On a suffisamment polémiqué sur le problème de l’utilisation ou non du mythe fondateur du celte chevelu comme Adam français, sur sa véracité historique et sur l’appropriation du grand guerrier blond par un petit excité brun[1]toute référence aux HLPSDNH serait parfaitement fortuite, qu’allez-vous imaginer là?. Il y a cependant un point sur lequel on s’est peu apesanti, et c’est celui de l’incohérence profonde entre cette vision et celle (défendue par les mêmes personnes) du droit du sang.En effet, il y a trois visions assez irréconciliables de l’appartenance à une nation (ou plus généralement une communauté humaine):
- la première, qui nous intéresse assez peu pour le moment, est une vision purement contractuelle: je suis français/européen parce que j’adhère à un pool de règles et de valeurs communes à ceux qui se disent tels. La limite est vite atteinte, c’est quand les règles sont trop pesantes ou que les valeurs ne cadrent plus avec ma Weltanschauung[2]oui, j’aime utiliser des mots allemands, parfois. Dans ce cas, j’envoie tout valser, tel de Boris Johnson moyen. Et l’expérience prouve qu’on construit difficilement une unité dessus.
- la seconde, c’est le droit du sang, c’est à dire le fait de tenir son appartenance de son ascendance, qui reste une forme largement utilisée dans le monde, qu’il s’agisse de nations ou de communautés (les juifs, les mormons – dont le goût pour la généalogie, afin de se raccorder à l’une des 12 tribus d’Israël, est notoire, ou les élèves de la Maison d’Education de la Légion d’Honneur)
- la troisième, c’est le droit du sol: on est de l’endroit où l’on nait (et plus généralement de l’endroit où l’on a grandi, ou où l’on vit). Ce type d’appartenance est souvent associé aux terres d’immigration (il a été le droit en vigueur aux Etats-Unis, en Australie, et l’est encore au Brésil).
A dire vrai, la plupart des droits nationaux sont un joyeux (et bordélique) mélange des deux (voire des trois) conceptions, le fait est qu’elles sont assez peu conciliables. L’une se situe dans le temps, l’autre dans l’espace. L’une se réfère au passé, l’autre s’ouvre sur l’avenir.
Et le fait de se réclamer du Lavisse, pour moi, revient à acter que l’on croit au sol plus qu’au sang. Ce Lavisse dont on faisait des gorges chaudes en Histoire en expliquant à quel point les colonisateurs français hi hi hi étaient ridicules de faire apprendre aux petits africains que leurs ancêtres les gaulois, etc etc.

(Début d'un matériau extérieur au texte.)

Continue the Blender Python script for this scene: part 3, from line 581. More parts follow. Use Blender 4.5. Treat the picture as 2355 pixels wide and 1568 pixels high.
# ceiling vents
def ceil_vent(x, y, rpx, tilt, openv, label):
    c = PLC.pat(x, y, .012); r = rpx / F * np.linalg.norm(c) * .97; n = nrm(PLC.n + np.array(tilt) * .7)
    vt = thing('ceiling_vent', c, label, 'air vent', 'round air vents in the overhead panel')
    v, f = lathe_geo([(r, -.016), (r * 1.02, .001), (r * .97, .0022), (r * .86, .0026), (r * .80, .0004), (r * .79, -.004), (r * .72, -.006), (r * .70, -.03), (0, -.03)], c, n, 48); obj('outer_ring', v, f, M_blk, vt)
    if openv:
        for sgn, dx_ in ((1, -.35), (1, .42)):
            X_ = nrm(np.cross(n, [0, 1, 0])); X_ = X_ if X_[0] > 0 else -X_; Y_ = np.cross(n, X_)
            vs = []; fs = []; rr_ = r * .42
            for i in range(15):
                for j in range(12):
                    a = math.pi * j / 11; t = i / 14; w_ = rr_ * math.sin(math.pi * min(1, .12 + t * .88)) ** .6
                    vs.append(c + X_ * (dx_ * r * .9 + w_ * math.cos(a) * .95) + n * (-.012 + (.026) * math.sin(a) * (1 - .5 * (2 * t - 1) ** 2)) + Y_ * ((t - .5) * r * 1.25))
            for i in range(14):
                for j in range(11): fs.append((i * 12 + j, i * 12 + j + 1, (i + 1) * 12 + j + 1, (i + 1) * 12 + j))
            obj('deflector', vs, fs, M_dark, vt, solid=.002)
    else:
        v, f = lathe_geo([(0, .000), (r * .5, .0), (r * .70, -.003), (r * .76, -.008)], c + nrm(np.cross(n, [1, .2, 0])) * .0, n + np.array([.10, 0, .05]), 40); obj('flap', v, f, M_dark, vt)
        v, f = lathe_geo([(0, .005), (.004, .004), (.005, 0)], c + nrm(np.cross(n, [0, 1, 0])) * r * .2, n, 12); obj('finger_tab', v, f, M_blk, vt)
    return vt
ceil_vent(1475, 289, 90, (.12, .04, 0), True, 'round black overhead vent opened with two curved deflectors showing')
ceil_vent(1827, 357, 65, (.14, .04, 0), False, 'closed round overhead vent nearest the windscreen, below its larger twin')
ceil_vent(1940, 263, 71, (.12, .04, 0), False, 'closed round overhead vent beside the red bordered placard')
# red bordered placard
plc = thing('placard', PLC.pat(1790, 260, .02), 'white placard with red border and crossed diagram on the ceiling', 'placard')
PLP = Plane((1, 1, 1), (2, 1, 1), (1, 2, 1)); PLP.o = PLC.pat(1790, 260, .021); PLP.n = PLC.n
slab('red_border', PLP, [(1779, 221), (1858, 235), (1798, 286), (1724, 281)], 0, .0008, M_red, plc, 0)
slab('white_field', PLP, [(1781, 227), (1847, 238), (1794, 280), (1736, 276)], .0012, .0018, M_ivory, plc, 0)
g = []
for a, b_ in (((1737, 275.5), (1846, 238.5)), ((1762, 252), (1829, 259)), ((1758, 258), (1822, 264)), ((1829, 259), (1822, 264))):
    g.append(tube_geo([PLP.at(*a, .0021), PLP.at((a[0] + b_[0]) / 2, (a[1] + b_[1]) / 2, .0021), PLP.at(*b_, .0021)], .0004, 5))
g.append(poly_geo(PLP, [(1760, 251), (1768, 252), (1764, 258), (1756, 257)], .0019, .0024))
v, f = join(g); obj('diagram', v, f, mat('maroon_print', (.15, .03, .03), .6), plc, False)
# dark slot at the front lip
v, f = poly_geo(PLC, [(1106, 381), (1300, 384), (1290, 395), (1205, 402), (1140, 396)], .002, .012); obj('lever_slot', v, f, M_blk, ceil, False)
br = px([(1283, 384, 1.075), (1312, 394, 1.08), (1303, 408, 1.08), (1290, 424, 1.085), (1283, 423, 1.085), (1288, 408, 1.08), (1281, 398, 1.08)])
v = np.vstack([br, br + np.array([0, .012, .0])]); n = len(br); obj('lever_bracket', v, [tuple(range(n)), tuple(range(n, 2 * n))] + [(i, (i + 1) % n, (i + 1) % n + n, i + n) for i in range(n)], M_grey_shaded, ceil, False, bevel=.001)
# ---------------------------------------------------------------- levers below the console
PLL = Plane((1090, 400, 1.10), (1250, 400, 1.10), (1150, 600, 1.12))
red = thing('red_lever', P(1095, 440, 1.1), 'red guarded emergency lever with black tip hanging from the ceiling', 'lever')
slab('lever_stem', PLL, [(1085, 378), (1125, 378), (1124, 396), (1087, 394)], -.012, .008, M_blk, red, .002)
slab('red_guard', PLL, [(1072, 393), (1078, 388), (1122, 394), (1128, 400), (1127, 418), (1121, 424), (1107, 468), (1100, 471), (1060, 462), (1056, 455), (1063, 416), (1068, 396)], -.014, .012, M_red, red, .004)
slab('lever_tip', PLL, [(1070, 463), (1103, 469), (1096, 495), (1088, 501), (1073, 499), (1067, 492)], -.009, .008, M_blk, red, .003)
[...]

Vouloir d’un côté promouvoir une inculturation commune à tous les résidents français (puisque c’est ça, au fond, l’idée derrière le retour au Roman National) et expliquer en parallèle que vous êtes bien gentils, les enfants d’étrangers, mais vous êtes quand même pas vraiment tout à fait comme nous, je suis désolé, mais je trouve ça profondément incohérent.
J’ai bien peur que l’incohérence ne soit pas considérée comme un problème majeur par nos gouvernants (ou aspirant a l’être). (par contre personnellement merci d’avoir mis en lumière qu’une vision est tournée vers le passé et une autre vers l’avenir, je n’avais jamais vu ça sous cet angle)
Après, je ne suis pas non plus certain que le déracinement complet d’une personne soit une bonne idée. Généralement, quand on fait du passé table rase, on casse pas mal de vaisselle…
Il manque une vision, celle d’appartenir à une communauté humaine en y assumant son histoire, toute son histoire, avec ses ombres et ses lumières.